Will it be a more religious and conservative copy of Turgut Özal’s 1980’s and 1990’s liberal Motherland Party (ANAP) line, as suggested by the new propagandist Ertan Aydın; will it be a discourse that will keep the political Islamist segment, whose voice is louder than its size, in the pocket; or will it be a combination of both?
Three-children condition might be lifted
Mahir Ünal’s statement about the Arabic alphabet and Turkish is an example of that pursuit and internal troubles. Another example is AKP’s three-child requirement to provide housing support to widowed women. There was a reaction not only from İYİ leader Akşener, MHP, and even BBP leader Mustafa Destici, but also from the AKP women’s branch.
Write it down please; that condition will change.
Politics sometimes requires us to look at what is not said rather than what is said.

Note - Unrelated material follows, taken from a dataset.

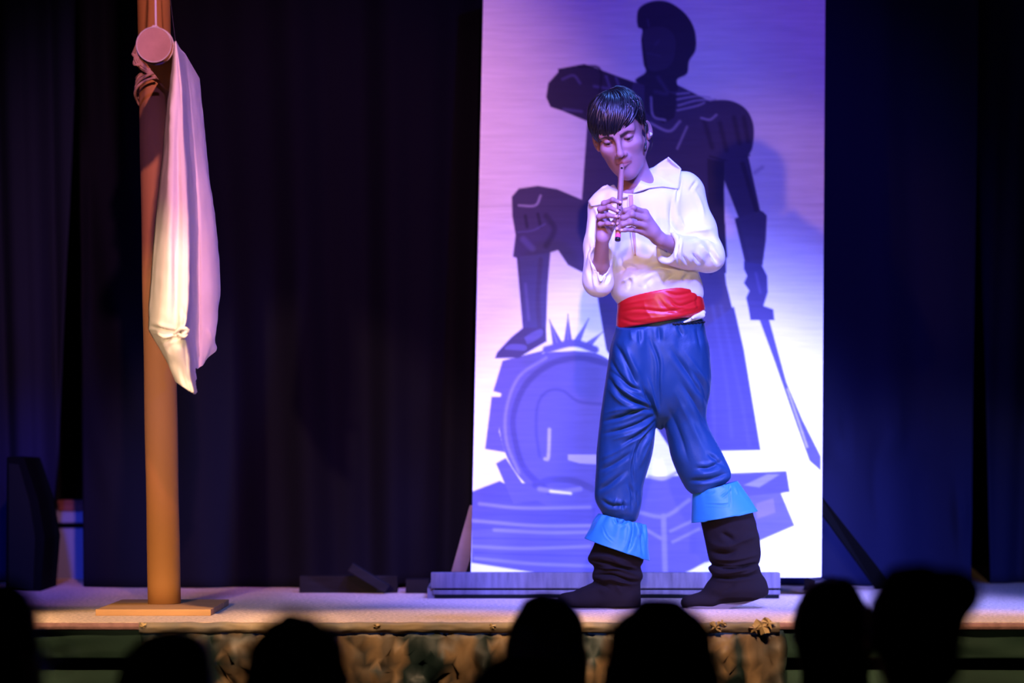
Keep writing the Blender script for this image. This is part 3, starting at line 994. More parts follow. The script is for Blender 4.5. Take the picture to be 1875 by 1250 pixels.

You would be wrong if you think that all AKP women were enchanted when President Erdoğan forgot about the open microphone and said “a woman’s career is to have children” when he recruited ex-CHP Deputy Mehmet Ali Çelebi to the AKP. The AKP also has a large number of urban, educated, business-savvy, and powerful women.
Besides, wasn’t one of the most important reasons for opposing the headscarf/turban bans, one of the factors that brought the AKP to power, to prevent veiled women from having a job, business or career? Now, what does KADEM, of which Sümeyye Erdoğan Bayraktar is one of the managers, say that childbearing is considered a career?